# START OF Data in this exercise

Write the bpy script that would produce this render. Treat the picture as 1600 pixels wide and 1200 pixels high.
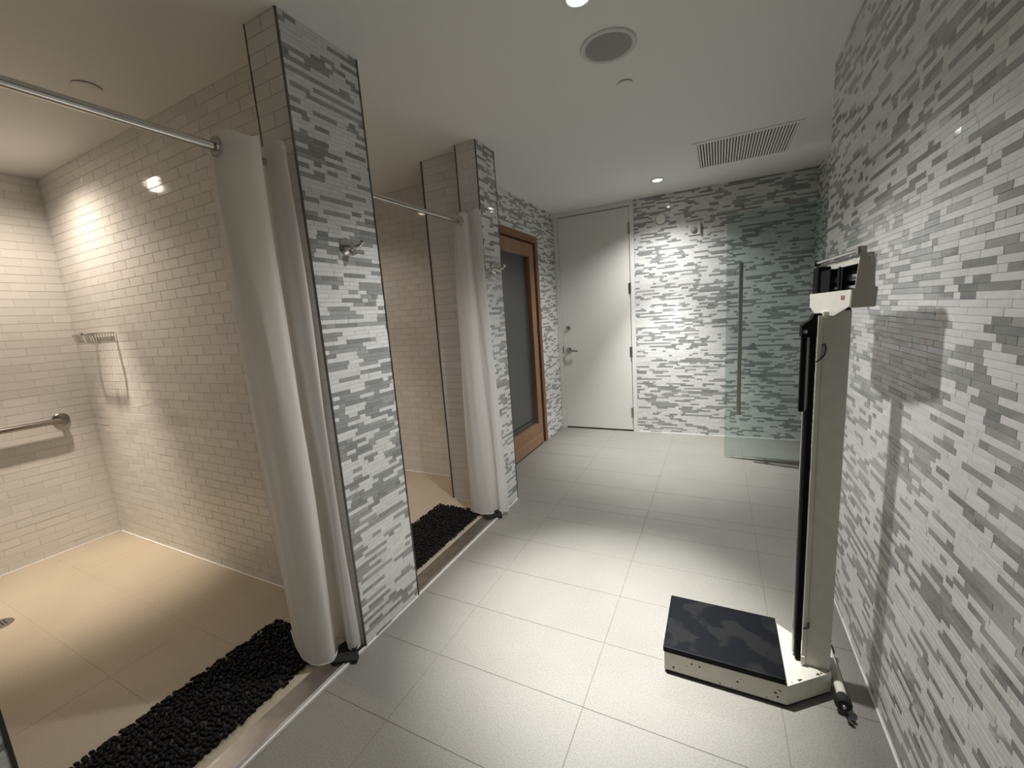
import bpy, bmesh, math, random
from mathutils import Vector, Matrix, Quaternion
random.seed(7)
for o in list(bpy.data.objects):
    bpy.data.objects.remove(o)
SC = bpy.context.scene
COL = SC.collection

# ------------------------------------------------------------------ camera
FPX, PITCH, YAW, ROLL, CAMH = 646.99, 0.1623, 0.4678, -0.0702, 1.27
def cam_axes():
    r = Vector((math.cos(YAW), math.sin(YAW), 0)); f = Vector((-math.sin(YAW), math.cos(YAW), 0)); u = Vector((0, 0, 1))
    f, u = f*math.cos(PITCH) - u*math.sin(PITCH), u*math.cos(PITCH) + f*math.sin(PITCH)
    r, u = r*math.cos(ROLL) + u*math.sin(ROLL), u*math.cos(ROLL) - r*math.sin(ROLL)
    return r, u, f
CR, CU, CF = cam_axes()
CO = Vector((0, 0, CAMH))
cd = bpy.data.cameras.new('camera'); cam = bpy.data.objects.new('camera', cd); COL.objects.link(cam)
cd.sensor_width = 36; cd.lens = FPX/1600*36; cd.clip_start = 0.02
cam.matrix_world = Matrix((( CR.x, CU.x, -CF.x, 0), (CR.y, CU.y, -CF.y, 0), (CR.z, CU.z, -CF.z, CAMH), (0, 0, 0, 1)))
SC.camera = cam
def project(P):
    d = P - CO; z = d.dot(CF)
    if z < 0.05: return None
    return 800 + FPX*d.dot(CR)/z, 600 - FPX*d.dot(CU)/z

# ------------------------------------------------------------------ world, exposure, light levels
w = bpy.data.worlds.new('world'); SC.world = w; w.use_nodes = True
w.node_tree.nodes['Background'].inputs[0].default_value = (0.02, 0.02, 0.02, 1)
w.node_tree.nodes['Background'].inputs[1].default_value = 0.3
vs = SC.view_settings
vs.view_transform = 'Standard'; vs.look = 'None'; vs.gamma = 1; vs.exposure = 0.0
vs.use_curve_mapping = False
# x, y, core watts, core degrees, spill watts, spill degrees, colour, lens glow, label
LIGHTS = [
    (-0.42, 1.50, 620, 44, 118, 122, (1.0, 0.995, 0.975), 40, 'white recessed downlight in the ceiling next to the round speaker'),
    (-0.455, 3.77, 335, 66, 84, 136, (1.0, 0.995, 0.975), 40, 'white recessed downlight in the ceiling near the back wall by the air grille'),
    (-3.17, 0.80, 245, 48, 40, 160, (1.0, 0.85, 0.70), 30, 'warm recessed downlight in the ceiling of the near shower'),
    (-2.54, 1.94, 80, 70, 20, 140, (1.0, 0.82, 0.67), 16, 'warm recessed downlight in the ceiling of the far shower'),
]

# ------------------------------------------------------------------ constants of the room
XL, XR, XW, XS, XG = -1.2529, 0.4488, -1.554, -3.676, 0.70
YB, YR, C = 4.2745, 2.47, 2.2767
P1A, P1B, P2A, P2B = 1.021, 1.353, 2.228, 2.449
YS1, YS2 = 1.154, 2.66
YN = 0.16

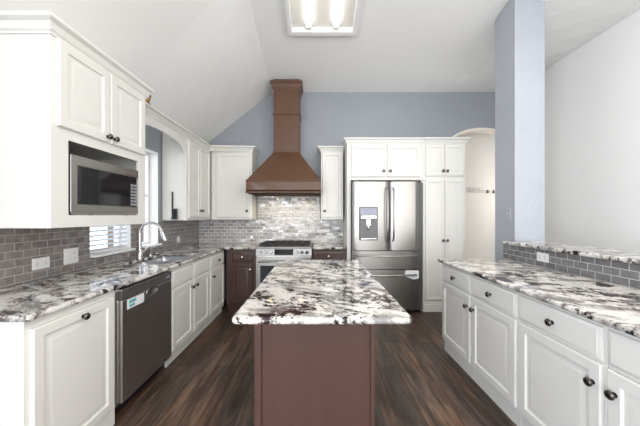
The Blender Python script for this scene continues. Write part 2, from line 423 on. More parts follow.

# END OF Data in this exercise

*Exercise:* Everything from the first line of the entries through the line that contains "COL = SC.collection" is to be reproduced exactly, except the pictures.

*The reply:*
Write the bpy script that would produce this render. Treat the picture as 1600 pixels wide and 1200 pixels high.
import bpy, bmesh, math, random
from mathutils import Vector, Matrix, Quaternion
random.seed(7)
for o in list(bpy.data.objects):
    bpy.data.objects.remove(o)
SC = bpy.context.scene
COL = SC.collection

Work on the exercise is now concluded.